2017-11-07

DIOR AW2017/18 Collection

DIOR AW2017/18 Collection
BLUE: “Among all the colors, navy blue is the only one which can ever compete with black, it has all the same qualities,” wrote Christian Dior in The Little Dictionary of Fashion. Maria Grazia Chiuri, Artistic Director of the Dior women's collections, reactivates the different codes of the House’s heritage with transgression, without fetishism or nostalgia: for her ready-to-wear AW2017/018 collection she explores a color that was among Monsieur Dior's great favorites.


Blue is the color of twentieth-century painting, having brought depth and emotion to the work of artists such as Pablo Picasso, Joan Miró, Paul Cézanne and Marc Chagall. The collection is a sequence of pieces that reconnect emotions, feelings and memories.
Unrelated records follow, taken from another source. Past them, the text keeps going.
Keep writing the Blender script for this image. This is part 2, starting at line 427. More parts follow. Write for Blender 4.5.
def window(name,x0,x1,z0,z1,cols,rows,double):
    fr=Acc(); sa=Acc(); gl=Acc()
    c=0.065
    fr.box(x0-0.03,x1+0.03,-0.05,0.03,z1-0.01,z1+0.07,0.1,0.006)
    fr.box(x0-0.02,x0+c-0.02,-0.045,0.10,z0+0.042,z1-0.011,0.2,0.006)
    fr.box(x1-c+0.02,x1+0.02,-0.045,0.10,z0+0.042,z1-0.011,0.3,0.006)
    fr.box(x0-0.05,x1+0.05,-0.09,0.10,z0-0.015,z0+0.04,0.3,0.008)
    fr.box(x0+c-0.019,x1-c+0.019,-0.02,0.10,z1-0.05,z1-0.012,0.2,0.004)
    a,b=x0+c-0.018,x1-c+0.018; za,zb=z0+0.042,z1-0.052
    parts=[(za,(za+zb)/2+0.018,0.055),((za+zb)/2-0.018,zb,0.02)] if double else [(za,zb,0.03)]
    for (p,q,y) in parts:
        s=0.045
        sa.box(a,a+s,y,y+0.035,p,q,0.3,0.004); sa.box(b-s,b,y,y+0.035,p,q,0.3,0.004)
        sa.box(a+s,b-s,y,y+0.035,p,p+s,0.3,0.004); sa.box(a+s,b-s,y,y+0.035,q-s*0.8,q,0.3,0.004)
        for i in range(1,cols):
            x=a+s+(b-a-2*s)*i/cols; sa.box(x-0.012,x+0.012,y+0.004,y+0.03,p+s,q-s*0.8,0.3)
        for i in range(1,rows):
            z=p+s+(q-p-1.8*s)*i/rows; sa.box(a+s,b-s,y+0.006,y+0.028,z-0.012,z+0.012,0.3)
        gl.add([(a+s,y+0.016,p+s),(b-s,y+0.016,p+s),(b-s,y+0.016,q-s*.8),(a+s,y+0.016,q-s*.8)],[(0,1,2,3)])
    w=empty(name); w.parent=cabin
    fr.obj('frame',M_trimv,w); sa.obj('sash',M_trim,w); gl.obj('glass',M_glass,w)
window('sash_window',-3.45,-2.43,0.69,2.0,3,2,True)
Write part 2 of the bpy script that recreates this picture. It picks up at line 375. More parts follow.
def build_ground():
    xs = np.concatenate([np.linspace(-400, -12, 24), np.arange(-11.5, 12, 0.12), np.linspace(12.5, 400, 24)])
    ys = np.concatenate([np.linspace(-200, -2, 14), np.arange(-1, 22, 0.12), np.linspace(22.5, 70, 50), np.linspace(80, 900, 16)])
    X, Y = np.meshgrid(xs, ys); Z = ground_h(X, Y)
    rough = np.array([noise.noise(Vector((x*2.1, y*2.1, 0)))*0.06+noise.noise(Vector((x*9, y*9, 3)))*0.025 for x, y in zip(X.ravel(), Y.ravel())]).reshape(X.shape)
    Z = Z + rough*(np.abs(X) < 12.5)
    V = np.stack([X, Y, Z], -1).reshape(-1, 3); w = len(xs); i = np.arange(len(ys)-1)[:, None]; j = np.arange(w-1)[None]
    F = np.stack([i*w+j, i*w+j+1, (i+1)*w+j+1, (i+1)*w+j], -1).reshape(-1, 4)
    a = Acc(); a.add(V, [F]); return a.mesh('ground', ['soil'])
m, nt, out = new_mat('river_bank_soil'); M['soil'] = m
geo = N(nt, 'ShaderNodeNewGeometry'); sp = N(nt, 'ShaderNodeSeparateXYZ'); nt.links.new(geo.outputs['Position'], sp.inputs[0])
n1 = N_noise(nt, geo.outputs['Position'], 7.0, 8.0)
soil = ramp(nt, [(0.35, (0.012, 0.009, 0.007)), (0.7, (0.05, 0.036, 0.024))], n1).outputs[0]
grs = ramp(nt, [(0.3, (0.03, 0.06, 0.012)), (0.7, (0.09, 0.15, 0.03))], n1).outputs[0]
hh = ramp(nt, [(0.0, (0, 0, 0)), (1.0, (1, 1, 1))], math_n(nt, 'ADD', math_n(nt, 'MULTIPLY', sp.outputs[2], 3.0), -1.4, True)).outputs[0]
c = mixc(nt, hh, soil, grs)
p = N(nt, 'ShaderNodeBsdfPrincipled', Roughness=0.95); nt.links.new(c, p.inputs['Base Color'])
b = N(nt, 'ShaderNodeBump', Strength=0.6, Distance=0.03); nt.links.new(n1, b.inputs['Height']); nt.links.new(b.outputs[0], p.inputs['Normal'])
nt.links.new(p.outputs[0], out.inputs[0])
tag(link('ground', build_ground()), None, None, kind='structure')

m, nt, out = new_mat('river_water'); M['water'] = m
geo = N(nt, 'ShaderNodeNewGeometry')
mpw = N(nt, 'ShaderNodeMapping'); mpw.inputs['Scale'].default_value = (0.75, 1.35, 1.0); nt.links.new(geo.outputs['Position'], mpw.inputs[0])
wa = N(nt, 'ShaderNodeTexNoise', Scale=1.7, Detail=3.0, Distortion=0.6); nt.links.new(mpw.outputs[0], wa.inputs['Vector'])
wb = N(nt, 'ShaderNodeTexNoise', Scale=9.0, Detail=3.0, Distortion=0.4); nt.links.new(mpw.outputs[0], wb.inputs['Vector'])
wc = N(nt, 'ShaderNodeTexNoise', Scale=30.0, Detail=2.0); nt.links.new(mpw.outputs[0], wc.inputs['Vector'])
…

Inspired by the ample hood, borrowed from the tunics of pastors, Maria Grazia Chiuri reinterprets the idea of the Chevrier look from the Haute Couture AW1949 collection in a series of jackets, skirts, dresses, capes, coats and small bomber jackets, revisiting the extravagance of the original hood through a more contemporary and sporty attitude, and the transgressive use of materials: taffeta, velvet, herringbone motifs, knit.


Blue, the color symbol of power, beauty and spirituality, is employed for genderless outfits and to express differences. It is positioned between nature and culture, as the color of the spirit, of contact with the infinite, in us and beyond.


It initiates a link to the mystery of the moon, the comets and planets that explode on evening dresses of opulent velvet or on dégradé tulle that blends into the blue-gray of embroidered lily flowers. Blue fascinates through its emotional resonance, but also its social quality. It encapsulates a real cross-section in terms of gender, age and social class.


On the flipside of being the symbol of holy virgins and kings, blue is also the color of workwear. Blue in loose pants, blouses and washed shirts, which give a new identity to the House’s color story.


Maria Grazia Chiuri has immersed herself in the complexity of this color, with the complicity of blues music and its great interpreters, such as Nina Simone and her Blue Prelude, a nod to the femininity of a color that unites the ocean depths with the infinity of the celestial vault.